I’ve been working on an essay for my Christology and Atonement module, and had one of the best, but broadest essay prompts ever: choose one particular doctrine of Christological controversy and show how it compels a particular reading of a text of scripture which could be read otherwise. Geeky, I know. I’ve also had a bit of trauma with it today, having found out the word limit is 500 words less than I had assumed, and therefore having to cut out John of Damascus and Leo the Great entirely from my essay, and paring Origen down to a soundbite. (Sorry, guys. We can chat more about your stuff in heaven!)

Anyway, I chose to look at the Arian controversy and Colossians 1:15, where Jesus is called the “firstborn of all creation”. In the fourth century, Arius taught that only God the Father was uncreated and eternal, and that therefore Jesus (the Word) was a created being who acts as a kind of demi-God – the agent through whom God creates and saves. His teachings were summed up – either by himself, his supporters, or his detractors – in the phrase “there was a time when he [Christ] was not”.  Arius claimed that his view was taught by scripture, and one of the texts he appealed to a lot (which is why I chose it) was Colossians 1:15:

 He is the image of the invisible God, the firstborn of all creation

Arius understood the genitive “of all creation” firstly as a partitive genitive rather than a genitive of subordination. A partitive genitive suggests Christ belongs to the set of things “creation”, as the firstborn. So an analogous genitive might be a student who is “top of the class” – the student is a member of the class, as the top of it. However, this is not the only way to understand “of all creation” – for example, the NIV translates the phrase as a genitive of subordination with “firstborn over all creation“. An analogous genitive would be to say someone is the “teacher of the class” – the teacher is not a member of the class!

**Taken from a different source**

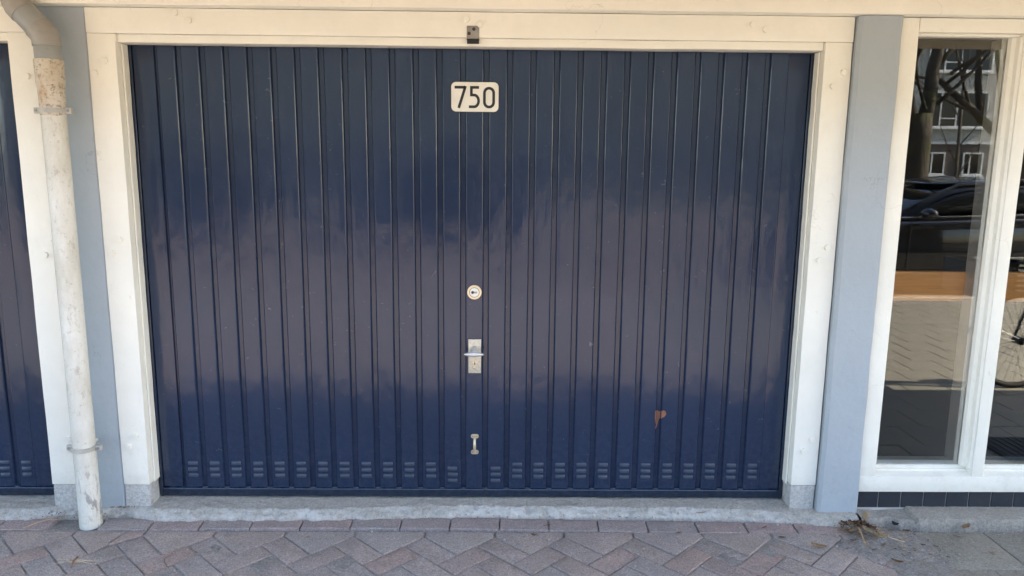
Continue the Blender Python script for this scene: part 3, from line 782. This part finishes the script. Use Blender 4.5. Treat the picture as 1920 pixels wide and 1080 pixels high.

Secondly, Arius understood the word “firstborn” to refer to Christ’s temporal status – that he preceded everything else, but had a beginning in time at some point. He also understood “firstborn” to qualify the Son’s relationship to the Father, as well as the Son’s relationship to creation.

One of the things that surprised me in looking at some of the early Church writers on Colossians 1:15 was that many of them also understood “firstborn” to qualify the Son’s relationship to the Father. Justin Martyr for instance:

…we know Him to be the first-begotten (πρωτότοκος – lit. firstborn) of God…
(Dialogue with Trypho 100.1)

Theodoret of Cyrus:

Thus is he the firstborn of creation: not because he has a created sibling but because he was begotten before every creature

Notably, Athanasius denies this:

Accordingly it is nowhere written in the Scriptures, ‘the first-born of God,’ nor ‘the creature of God;’ but ‘Only-begotten’ and ‘Son’ and ‘Word’ and ‘Wisdom,’ refer to Him as proper to the Father.
(Athanasius, Against the Arians 2.62)

And rightly so. To be fair to those who argued against Arius, a lot of them did do what seems to be the obvious thing and read on to the next few verses, which clearly distinguish Christ from the creation. However, I haven’t found a single ancient commentator who makes an appeal to the use of “firstborn” in Psalm 89:27 – “And I will make him the firstborn, the highest of the kings of the earth” – which, according to Gordon Fee (Pauline Christology, pp.250-1) and Donald Macleod (The Person of Christ, p.57), had become a recognised Messianic title by the time Colossians was written. For Paul (or whoever – it is possible that Colossians 1:15-20 is a quote from an early hymn) to call Jesus the firstborn over all creation was to claim that Jesus was the Messiah and was the rightful heir and ruler of creation. It’s not a statement about coming into being or being “eternally begotten” at all.

So why is it that I can find this idea only in modern commentaries? Eduard Schweizer (The Letter to the Colossians, pp.251ff.) raises an interesting idea – it is because Paul’s world of ideas has been largely lost to Greek commentators by the 3rd/4th centuries; and so they were essentially unaware of the Jewish background of Messianic titles in this text (One might object that Paul may have been writing to a Gentile church – I’m with those who think it likely that Paul is quoting a bit of a hymn here that may well have been written by a Jewish-background Christian). This made it possible to interpret things like “firstborn of all creation” in a way that Paul didn’t mean. Of course, Arius had some other texts, and some philosophical presuppositions about what it means to be a monotheist as well, but it seems like a loss of touch with the world of ideas of the New Testament may also be partly to blame in allowing him to develop a heretical interpretation of this verse. A first-century Jew would never have thought of “firstborn of all creation” as referring to time, but to a position of honour and status promised to the Messiah in the Psalms.

Which brings me to a question I was chatting about on Saturday with another Christian theology student: How important is it to do the contextual and “critical” study of Biblical texts in terms of Christian reading of Scripture? We’d both noticed rather a lot of academic work that only seemed concerned with “What did this mean to the original writer/audience?” and agreed that this wasn’t a good approach for e.g. a sermon, or bible study; or even for doing systematic theology. We both agreed, too, that it was necessary to work out the implications for us, and that, believing the Scriptures to be God’s word as well, those implications are authoritative. But I think the close initial study of the text in terms of its historical context, and the world of ideas in which it makes sense, is important before we move on to applied or systematic theology. It doesn’t give us all of the answer, but maybe it can help prevent us from getting the wrong answer.